** START DATA EXCERPT **

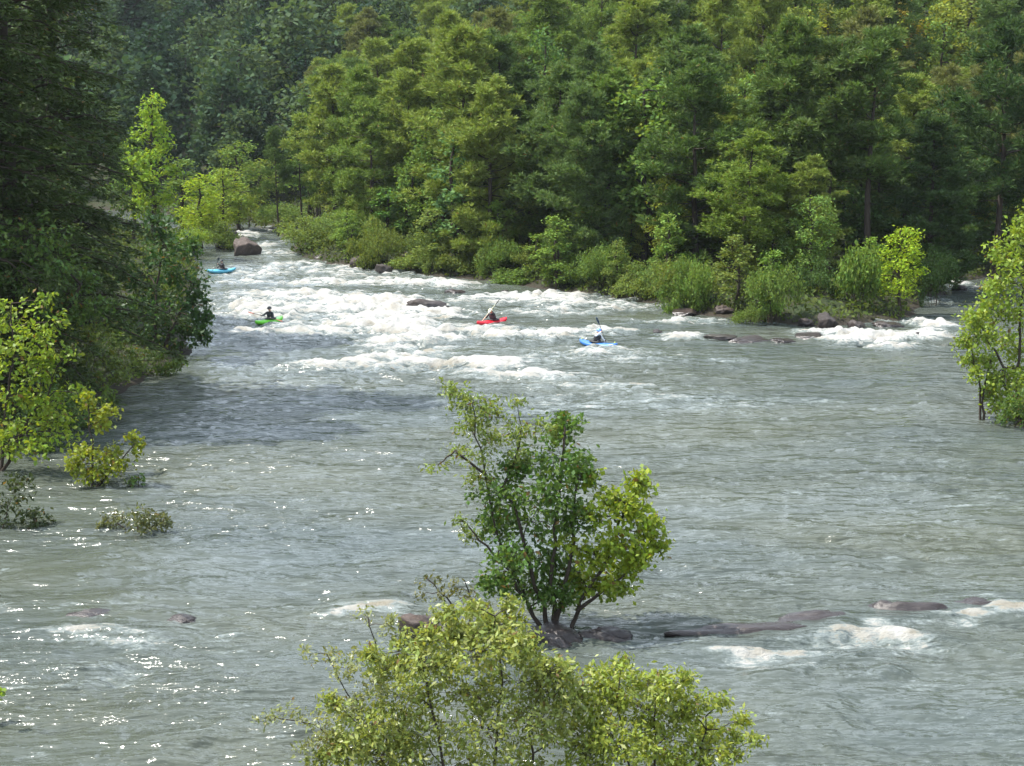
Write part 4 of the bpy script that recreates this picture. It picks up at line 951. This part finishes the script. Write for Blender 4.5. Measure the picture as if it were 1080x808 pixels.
    V, Fc = [], []; hc = sp(.015, 0, .865)
    for i in range(7):
        ph = math.pi/2*i/6*1.12
        for j in range(k):
            t = 2*math.pi*j/k; rr = .128*math.sin(ph); v = Matrix.Rotation(la*.7, 3, 'Y')@Vector((rr*1.12*math.cos(t)+(.04 if i == 6 and math.cos(t) > .3 else 0), rr*math.sin(t), .125*math.cos(ph)))
            V.append((v.x+hc[0], v.y+hc[1], v.z+hc[2]))
    for i in range(6):
        for j in range(k): Fc.append((i*k+j, (i+1)*k+j, (i+1)*k+(j+1) % k, i*k+(j+1) % k))
    link('helmet', mesh_from('helmet', V, Fc, True), plain('helmet_shell', helmet_c, .3), P)
    link('spray_skirt', skirt_mesh(), plain('neoprene', (.02, .02, .022), .7), P)
    D = empty('paddle', M@pc, 0, scale); D.rotation_euler = (K.rotation_euler.to_matrix()@pdv).to_track_quat('Z', 'Y').to_euler(); tag(D, hpd, 'paddle')
    T = Tubes(); T.add(np.array([(0, 0, -.78), (0, 0, 0), (0, 0, .78)]), .016, 8); link('shaft', T.mesh('shaft'), plain('paddle_shaft', shaft_c, .4), D)
    bl = plain('paddle_blade', blade_c, .35)
    for s in (1, -1):
        prof = [(.70, .018), (.76, .06), (.84, .095), (.95, .105), (1.06, .09), (1.13, .045), (1.145, .01)]; V, Fc = [], []
        for (z, w) in prof:
            for (u, q) in ((-1, 0), (0, .012), (1, 0), (0, -.012)): V.append((u*w, q+.02*abs(u)*s, z*s))
        for i in range(len(prof)-1):
            for j in range(4): Fc.append((i*4+j, i*4+(j+1) % 4, i*4+4+(j+1) % 4, i*4+4+j))
        Fc += [(0, 1, 2, 3), tuple(len(prof)*4-4+j for j in range(4))]
        link('blade', mesh_from('blade', V, Fc, True), bl, D)
def wpos(px, py, dz=.07): p = on_water(px, py); p.z = dz; return p
def hd(dx, dy): return math.atan2(dy, dx)
paddler(wpos(519, 343), hd(-.75, -.8), (.62, .015, .03), (.05, .05, .05), (.03, .03, .035), (.05, .02, .025), (.80, .85, .55), (.42, .05), (.36, .0, .62), (.30, -.62, -.85), (.85, .85, .6), (.02, .02, .02),
        ('red kayak riding the foam midstream, bow pointing left', 'paddler in a pale helmet and dark vest leaning forward in the red kayak', 'paddle held slanting up by the paddler in the red kayak'))
paddler(wpos(631, 367), hd(.85, -.75), (.035, .14, .40), (.75, .8, .1), (.62, .66, .72), (.02, .02, .025), (.12, .25, .62), (.22, 0), (.36, 0, .58), (.12, .42, -.95), (.05, .05, .06), (.02, .05, .10),
        ('blue kayak with its bow to the right, the nearest kayak', 'paddler with a blue helmet and white sleeves sitting in the blue kayak', 'paddle with dark blue blades held upright in the blue kayak'))
paddler(wpos(284, 342), hd(-.55, -1), (.15, .55, .04), (.05, .05, .05), (.02, .025, .03), (.015, .02, .02), (.03, .03, .03), (.1, 0), (.36, .0, .42), (-.18, 1, -.22), (.1, .1, .1), (.75, .12, .06),
        ('lime green kayak seen end on at the foot of the big rapid', 'dark clothed paddler sitting upright in the lime green kayak', 'red-bladed paddle held across the lime green kayak'))
paddler(wpos(233, 288), hd(-.9, -.6), (.10, .38, .52), (.05, .05, .05), (.025, .025, .03), (.03, .02, .02), (.03, .03, .035), (.05, 0), (.36, 0, .52), (.1, 1, .8), (.1, .1, .1), (.05, .05, .05),
        ('light turquoise kayak half behind the dark leafy tree, farthest of the kayaks', 'dark clothed paddler sitting in the turquoise kayak near the boulder', 'dark paddle held across the turquoise kayak'), scale=.95)

# ------------------------------------------------------------------ air
import bmesh
def haze_box(x0, x1, y0, y1, z0, z1, density):
    bm = bmesh.new(); bmesh.ops.create_cube(bm, size=1)
    for v in bm.verts: v.co = ((x0+x1)/2+v.co.x*(x1-x0), (y0+y1)/2+v.co.y*(y1-y0), (z0+z1)/2+v.co.z*(z1-z0))
    me = bpy.data.meshes.new('haze'); bm.to_mesh(me); bm.free()
    m, nt, out = newmat('haze'); v = nt.nodes.new('ShaderNodeVolumePrincipled')
    v.inputs['Density'].default_value = density; v.inputs['Color'].default_value = (.82, .9, 1, 1); v.inputs['Anisotropy'].default_value = .2
    nt.links.new(v.outputs[0], out.inputs['Volume'])
    tag(link('haze', me, m), kind='stuff')
HAZE = 0.0001
if HAZE: haze_box(-340, 330, -45, 530, -3, 130, HAZE)

# ------------------------------------------------------------------ light
SUN = Vector((-.60, .03, 1.05)).normalized()
sl = bpy.data.lights.new('sun', 'SUN'); sl.energy = 5.0; sl.angle = R(.5); sl.color = (1, .95, .86)
so = bpy.data.objects.new('sun', sl); COL.objects.link(so); so.rotation_euler = SUN.to_track_quat('Z', 'Y').to_euler(); so.location = SUN*100
w = bpy.data.worlds.new('World'); SC.world = w; w.use_nodes = True; nt = w.node_tree; nt.nodes.clear()
sky = nt.nodes.new('ShaderNodeTexSky'); sky.sky_type = 'NISHITA'; sky.sun_disc = False
sky.sun_elevation = math.asin(SUN.z); sky.sun_rotation = math.atan2(SUN.x, SUN.y); sky.dust_density = 2.0; sky.air_density = 1.0
tc = nt.nodes.new('ShaderNodeTexCoord'); mp = nt.nodes.new('ShaderNodeMapping'); mp.inputs['Scale'].default_value = (1, 1, 1.8)
nt.links.new(tc.outputs['Generated'], mp.inputs['Vector'])
cn = noise_tex(nt, mp.outputs[0], 2.6, 7, .6)
skc = mixc(nt, math_n(nt, 'MULTIPLY', maprange(nt, cn, .40, .58, smooth=True), .8), sky.outputs[0], (17.5, 19.8, 22.4))
bg = nt.nodes.new('ShaderNodeBackground'); bg.inputs['Strength'].default_value = .098
nt.links.new(skc, bg.inputs['Color'])
wo = nt.nodes.new('ShaderNodeOutputWorld'); nt.links.new(bg.outputs[0], wo.inputs['Surface'])
SC.view_settings.view_transform = 'Standard'; SC.view_settings.look = 'None'; SC.view_settings.gamma = 1; SC.view_settings.exposure = 0.88
SC.view_settings.use_curve_mapping = False
SC.render.engine = 'CYCLES'; cy = SC.cycles
cy.max_bounces = 6; cy.diffuse_bounces = 3; cy.glossy_bounces = 3; cy.transmission_bounces = 3; cy.volume_bounces = 0; cy.transparent_max_bounces = 4
cy.sample_clamp_indirect = 6; cy.caustics_reflective = False; cy.caustics_refractive = False
cy.use_denoising = True; cy.denoiser = 'OPENIMAGEDENOISE'; cy.denoising_input_passes = 'RGB_ALBEDO_NORMAL'; cy.denoising_prefilter = 'ACCURATE'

** END DATA EXCERPT **

Copy each line exactly, and leave the pictures out of your copy.

**TASK ANSWER**
Write part 4 of the bpy script that recreates this picture. It picks up at line 951. This part finishes the script. Write for Blender 4.5. Measure the picture as if it were 1080x808 pixels.
    V, Fc = [], []; hc = sp(.015, 0, .865)
    for i in range(7):
        ph = math.pi/2*i/6*1.12
        for j in range(k):
            t = 2*math.pi*j/k; rr = .128*math.sin(ph); v = Matrix.Rotation(la*.7, 3, 'Y')@Vector((rr*1.12*math.cos(t)+(.04 if i == 6 and math.cos(t) > .3 else 0), rr*math.sin(t), .125*math.cos(ph)))
            V.append((v.x+hc[0], v.y+hc[1], v.z+hc[2]))
    for i in range(6):
        for j in range(k): Fc.append((i*k+j, (i+1)*k+j, (i+1)*k+(j+1) % k, i*k+(j+1) % k))
    link('helmet', mesh_from('helmet', V, Fc, True), plain('helmet_shell', helmet_c, .3), P)
    link('spray_skirt', skirt_mesh(), plain('neoprene', (.02, .02, .022), .7), P)
    D = empty('paddle', M@pc, 0, scale); D.rotation_euler = (K.rotation_euler.to_matrix()@pdv).to_track_quat('Z', 'Y').to_euler(); tag(D, hpd, 'paddle')
    T = Tubes(); T.add(np.array([(0, 0, -.78), (0, 0, 0), (0, 0, .78)]), .016, 8); link('shaft', T.mesh('shaft'), plain('paddle_shaft', shaft_c, .4), D)
    bl = plain('paddle_blade', blade_c, .35)
    for s in (1, -1):
        prof = [(.70, .018), (.76, .06), (.84, .095), (.95, .105), (1.06, .09), (1.13, .045), (1.145, .01)]; V, Fc = [], []
        for (z, w) in prof:
            for (u, q) in ((-1, 0), (0, .012), (1, 0), (0, -.012)): V.append((u*w, q+.02*abs(u)*s, z*s))
        for i in range(len(prof)-1):
            for j in range(4): Fc.append((i*4+j, i*4+(j+1) % 4, i*4+4+(j+1) % 4, i*4+4+j))
        Fc += [(0, 1, 2, 3), tuple(len(prof)*4-4+j for j in range(4))]
        link('blade', mesh_from('blade', V, Fc, True), bl, D)
def wpos(px, py, dz=.07): p = on_water(px, py); p.z = dz; return p
def hd(dx, dy): return math.atan2(dy, dx)
paddler(wpos(519, 343), hd(-.75, -.8), (.62, .015, .03), (.05, .05, .05), (.03, .03, .035), (.05, .02, .025), (.80, .85, .55), (.42, .05), (.36, .0, .62), (.30, -.62, -.85), (.85, .85, .6), (.02, .02, .02),
        ('red kayak riding the foam midstream, bow pointing left', 'paddler in a pale helmet and dark vest leaning forward in the red kayak', 'paddle held slanting up by the paddler in the red kayak'))
paddler(wpos(631, 367), hd(.85, -.75), (.035, .14, .40), (.75, .8, .1), (.62, .66, .72), (.02, .02, .025), (.12, .25, .62), (.22, 0), (.36, 0, .58), (.12, .42, -.95), (.05, .05, .06), (.02, .05, .10),
        ('blue kayak with its bow to the right, the nearest kayak', 'paddler with a blue helmet and white sleeves sitting in the blue kayak', 'paddle with dark blue blades held upright in the blue kayak'))
paddler(wpos(284, 342), hd(-.55, -1), (.15, .55, .04), (.05, .05, .05), (.02, .025, .03), (.015, .02, .02), (.03, .03, .03), (.1, 0), (.36, .0, .42), (-.18, 1, -.22), (.1, .1, .1), (.75, .12, .06),
        ('lime green kayak seen end on at the foot of the big rapid', 'dark clothed paddler sitting upright in the lime green kayak', 'red-bladed paddle held across the lime green kayak'))
paddler(wpos(233, 288), hd(-.9, -.6), (.10, .38, .52), (.05, .05, .05), (.025, .025, .03), (.03, .02, .02), (.03, .03, .035), (.05, 0), (.36, 0, .52), (.1, 1, .8), (.1, .1, .1), (.05, .05, .05),
        ('light turquoise kayak half behind the dark leafy tree, farthest of the kayaks', 'dark clothed paddler sitting in the turquoise kayak near the boulder', 'dark paddle held across the turquoise kayak'), scale=.95)

# ------------------------------------------------------------------ air
import bmesh
def haze_box(x0, x1, y0, y1, z0, z1, density):
    bm = bmesh.new(); bmesh.ops.create_cube(bm, size=1)
    for v in bm.verts: v.co = ((x0+x1)/2+v.co.x*(x1-x0), (y0+y1)/2+v.co.y*(y1-y0), (z0+z1)/2+v.co.z*(z1-z0))
    me = bpy.data.meshes.new('haze'); bm.to_mesh(me); bm.free()
    m, nt, out = newmat('haze'); v = nt.nodes.new('ShaderNodeVolumePrincipled')
    v.inputs['Density'].default_value = density; v.inputs['Color'].default_value = (.82, .9, 1, 1); v.inputs['Anisotropy'].default_value = .2
    nt.links.new(v.outputs[0], out.inputs['Volume'])
    tag(link('haze', me, m), kind='stuff')
HAZE = 0.0001
if HAZE: haze_box(-340, 330, -45, 530, -3, 130, HAZE)

# ------------------------------------------------------------------ light
SUN = Vector((-.60, .03, 1.05)).normalized()
sl = bpy.data.lights.new('sun', 'SUN'); sl.energy = 5.0; sl.angle = R(.5); sl.color = (1, .95, .86)
so = bpy.data.objects.new('sun', sl); COL.objects.link(so); so.rotation_euler = SUN.to_track_quat('Z', 'Y').to_euler(); so.location = SUN*100
w = bpy.data.worlds.new('World'); SC.world = w; w.use_nodes = True; nt = w.node_tree; nt.nodes.clear()
sky = nt.nodes.new('ShaderNodeTexSky'); sky.sky_type = 'NISHITA'; sky.sun_disc = False
sky.sun_elevation = math.asin(SUN.z); sky.sun_rotation = math.atan2(SUN.x, SUN.y); sky.dust_density = 2.0; sky.air_density = 1.0
tc = nt.nodes.new('ShaderNodeTexCoord'); mp = nt.nodes.new('ShaderNodeMapping'); mp.inputs['Scale'].default_value = (1, 1, 1.8)
nt.links.new(tc.outputs['Generated'], mp.inputs['Vector'])
cn = noise_tex(nt, mp.outputs[0], 2.6, 7, .6)
skc = mixc(nt, math_n(nt, 'MULTIPLY', maprange(nt, cn, .40, .58, smooth=True), .8), sky.outputs[0], (17.5, 19.8, 22.4))
bg = nt.nodes.new('ShaderNodeBackground'); bg.inputs['Strength'].default_value = .098
nt.links.new(skc, bg.inputs['Color'])
wo = nt.nodes.new('ShaderNodeOutputWorld'); nt.links.new(bg.outputs[0], wo.inputs['Surface'])
SC.view_settings.view_transform = 'Standard'; SC.view_settings.look = 'None'; SC.view_settings.gamma = 1; SC.view_settings.exposure = 0.88
SC.view_settings.use_curve_mapping = False
SC.render.engine = 'CYCLES'; cy = SC.cycles
cy.max_bounces = 6; cy.diffuse_bounces = 3; cy.glossy_bounces = 3; cy.transmission_bounces = 3; cy.volume_bounces = 0; cy.transparent_max_bounces = 4
cy.sample_clamp_indirect = 6; cy.caustics_reflective = False; cy.caustics_refractive = False
cy.use_denoising = True; cy.denoiser = 'OPENIMAGEDENOISE'; cy.denoising_input_passes = 'RGB_ALBEDO_NORMAL'; cy.denoising_prefilter = 'ACCURATE'